A top lobbyist for an influential industry group pushing Congress for fewer restrictions said Wednesday, on the condition that his name not be disclosed in order to discuss a sensitive matter for the industry, that bank guilty pleas make the argument “without a doubt harder” for less regulation. The silver lining, he added, is that “at the same time, this may be the end of the big bank investigations.”
Wall Street banks and foreign affiliates of big global banks have been penalized tens of billions of dollars in recent years over mortgage lending, the foreclosure process, laundering drug proceeds, violating trading with the enemy prohibitions and most recently the currency-market manipulation.
“The notion that somehow 2008 was an aberration and these folks can be trusted at the scale they are to do business in the way they want . . . is just outrageous,” said Damon Silvers, policy director for the AFL-CIO.

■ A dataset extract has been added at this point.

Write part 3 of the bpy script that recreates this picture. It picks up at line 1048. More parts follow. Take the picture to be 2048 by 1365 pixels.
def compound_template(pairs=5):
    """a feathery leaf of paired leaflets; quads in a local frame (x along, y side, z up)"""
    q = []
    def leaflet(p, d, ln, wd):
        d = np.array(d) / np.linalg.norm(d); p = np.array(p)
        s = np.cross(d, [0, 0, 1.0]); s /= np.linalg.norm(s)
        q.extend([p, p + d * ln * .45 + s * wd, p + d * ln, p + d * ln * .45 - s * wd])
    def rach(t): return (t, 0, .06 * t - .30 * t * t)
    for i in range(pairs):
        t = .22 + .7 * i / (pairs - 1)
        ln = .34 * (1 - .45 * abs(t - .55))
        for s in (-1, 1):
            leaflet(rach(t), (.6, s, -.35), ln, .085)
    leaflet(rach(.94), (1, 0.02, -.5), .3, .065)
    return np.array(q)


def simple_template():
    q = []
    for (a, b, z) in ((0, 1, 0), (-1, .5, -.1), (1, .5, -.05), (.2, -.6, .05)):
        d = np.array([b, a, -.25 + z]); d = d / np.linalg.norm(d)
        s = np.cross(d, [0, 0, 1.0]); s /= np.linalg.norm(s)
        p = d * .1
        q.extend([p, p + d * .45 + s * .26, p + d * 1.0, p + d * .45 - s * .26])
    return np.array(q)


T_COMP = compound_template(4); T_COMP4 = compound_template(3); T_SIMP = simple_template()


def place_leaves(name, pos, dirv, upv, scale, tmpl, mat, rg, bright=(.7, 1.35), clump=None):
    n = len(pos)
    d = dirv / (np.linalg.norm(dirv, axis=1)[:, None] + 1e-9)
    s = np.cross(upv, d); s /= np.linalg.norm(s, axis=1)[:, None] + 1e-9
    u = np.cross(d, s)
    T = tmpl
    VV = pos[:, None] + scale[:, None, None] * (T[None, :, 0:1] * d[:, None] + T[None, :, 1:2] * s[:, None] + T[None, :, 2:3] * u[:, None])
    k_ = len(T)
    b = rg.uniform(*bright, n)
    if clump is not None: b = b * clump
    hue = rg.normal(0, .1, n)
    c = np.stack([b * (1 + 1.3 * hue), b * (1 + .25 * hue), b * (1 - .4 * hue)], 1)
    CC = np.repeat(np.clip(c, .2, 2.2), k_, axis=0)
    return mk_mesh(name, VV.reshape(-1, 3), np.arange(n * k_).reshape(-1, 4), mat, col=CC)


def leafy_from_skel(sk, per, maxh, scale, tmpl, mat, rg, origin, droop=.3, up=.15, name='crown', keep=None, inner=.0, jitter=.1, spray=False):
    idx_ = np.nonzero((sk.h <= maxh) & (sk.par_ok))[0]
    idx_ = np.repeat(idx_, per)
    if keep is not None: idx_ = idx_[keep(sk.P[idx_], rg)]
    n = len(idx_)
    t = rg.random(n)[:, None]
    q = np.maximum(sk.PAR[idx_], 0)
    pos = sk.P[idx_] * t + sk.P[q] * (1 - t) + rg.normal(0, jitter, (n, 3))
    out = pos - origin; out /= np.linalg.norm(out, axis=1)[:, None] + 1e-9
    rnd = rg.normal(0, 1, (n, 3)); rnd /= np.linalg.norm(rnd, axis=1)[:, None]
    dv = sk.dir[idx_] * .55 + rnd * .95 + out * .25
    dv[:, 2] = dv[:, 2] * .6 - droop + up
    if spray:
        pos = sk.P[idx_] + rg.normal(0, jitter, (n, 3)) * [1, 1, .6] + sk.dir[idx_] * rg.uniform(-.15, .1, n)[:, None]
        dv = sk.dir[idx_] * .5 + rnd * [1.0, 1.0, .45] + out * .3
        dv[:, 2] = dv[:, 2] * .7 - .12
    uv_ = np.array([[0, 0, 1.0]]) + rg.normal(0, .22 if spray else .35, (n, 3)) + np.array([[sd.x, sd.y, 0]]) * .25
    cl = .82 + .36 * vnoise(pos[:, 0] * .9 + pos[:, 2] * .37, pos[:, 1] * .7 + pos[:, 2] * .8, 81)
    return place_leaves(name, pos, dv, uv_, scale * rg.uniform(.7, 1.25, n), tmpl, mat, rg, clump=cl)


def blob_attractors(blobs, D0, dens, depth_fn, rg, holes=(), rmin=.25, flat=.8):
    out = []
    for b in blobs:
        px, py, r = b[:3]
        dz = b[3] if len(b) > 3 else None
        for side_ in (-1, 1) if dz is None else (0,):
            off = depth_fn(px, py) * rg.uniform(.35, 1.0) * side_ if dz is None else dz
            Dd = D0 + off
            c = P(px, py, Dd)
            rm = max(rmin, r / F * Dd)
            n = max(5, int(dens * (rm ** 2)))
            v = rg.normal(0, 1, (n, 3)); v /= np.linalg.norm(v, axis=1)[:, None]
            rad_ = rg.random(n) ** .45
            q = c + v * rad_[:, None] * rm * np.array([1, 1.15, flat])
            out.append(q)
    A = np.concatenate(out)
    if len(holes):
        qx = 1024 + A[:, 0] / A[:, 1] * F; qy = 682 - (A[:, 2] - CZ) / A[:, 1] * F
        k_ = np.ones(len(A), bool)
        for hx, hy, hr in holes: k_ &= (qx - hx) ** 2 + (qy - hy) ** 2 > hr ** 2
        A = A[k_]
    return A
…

The union opposes legislation to ease banking regulations and favors breaking up the largest banks, whose failure could threaten the broader financial markets. They’re sometimes called the too-big-to-fail banks, and Wednesday’s Justice Department settlement renewed complaints about their size.
“The only effective way of dealing with these enormous financial institutions is to break them up. Today’s news is just another example of why these too-big-to-fail banks are too big to exist,” said Sen. Bernie Sanders, a Vermont independent who recently declared for the Democratic presidential nomination.
Citicorp, JPMorgan Chase, Barclays PLC, and Royal Bank of Scotland PLC pleaded guilty to a single count of conspiring to manipulate the price of U.S. dollars and euros traded in the foreign exchange spot markets; they collectively will pay a corresponding $2.5 billion in fines.
UBS AG acknowledged manipulation of the benchmark lending rate called LIBOR, or the London Interbank Offered Rate, and will pay a $203 million fine. In December 2012, it admitted that it had engaged in a criminal scheme to manipulate LIBOR and other benchmark interest rates, paid a $500 million criminal penalty and entered into the non-prosecution agreement, which required the bank to commit no additional criminal conduct.
“Unfortunately,” Assistant Attorney General Leslie Caldwell said, “UBS did not sufficiently mend its ways.”
The Commodity Futures Trading Commission said Wednesday that it also had hit Barclays with two additional civil penalties, totaling $515 million.
Separately, the Federal Reserve announced $1.8 billion in fines against the five banks and a sixth, Bank of America Corp., for unsafe and unsound practices in foreign-exchange markets.
“Bank of America failed to detect and address conduct by traders who discussed the possibility of entering into similar agreements to manipulate prices,” the Fed said in a statement, suggesting that the Charlotte, N.C.-based bank wanted in on the scam.
When settlements conclude with U.S. state regulators and those in the United Kingdom, the final tally is expect to inch toward $6 billion.
Wednesday’s action against parent companies built on $4.3 billion in fines announced last November against the trading arms of the big banks for the market manipulation.
The Justice Department said that euro-dollar traders at Citicorp, JPMorgan, Barclays and RBS formed what they self-described as “The Cartel.” They used an exclusive electronic chat room and coded language to manipulate benchmark exchange rates.
Those rates are set through two major daily “fixes” in Europe and London. Third parties collect trading data at these times to calculate and publish a daily “fix rate,” which in turn is used to price orders for many large customers.